The video chronicles that tradition, establishing urgency with its opening line: “Another year. Another speech. Rhetoric. Plans. Promises. And now a country on the verge of bankruptcy.” (RELATED: Ad campaign: ‘Washington could learn a lot from veterans’)

WATCH:

Beginning with President Ronald Reagan’s first State of the Union in 1981, the Gipper’s voice is heard warning, “Our national debt is approaching $1 trillion. A few weeks ago I called such a figure – a trillion dollars – incomprehensible.”

Fast-forward two years, and Regan is heard announcing, “I will recommend a federal spending freeze.”

The video then moves on to 1989, where President George H.W. Bush is heard in his first State of the Union address, pledging, “To work day and night, if that’s what it takes, to meet budget targets and to produce a budget on time.”

The video hops next to his successor, President Bill Clinton, also making promises on the deficit, saying in his first State of the Union in 1993 that “in the end we have to get back to the deficit. For years there has been a lot of talk about it but very few credible efforts to deal with it.”

At the beginning of his first term, President George W. Bush continued the tradition: “Many of you have talked about the need to pay down our national debt. I listened and I agree.”
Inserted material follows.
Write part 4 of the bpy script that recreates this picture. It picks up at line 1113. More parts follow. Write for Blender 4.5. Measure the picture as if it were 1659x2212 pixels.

And in 2010, the video continues, President Barack Obama said, “We are prepared to freeze government spending for three years,” adding one year later a proposal “that, starting this year, we freeze annual domestic spending for the next five years.”

Today, the video states, the national debt is $15 trillion — that’s 15 times the figure President Reagan called “incomprehensible” 30 years prior.

“Stop the rhetoric,” it concludes. “Stop the empty promises. Cut the spending. It’s time to act. Stop pushing America to the verge of bankruptcy.”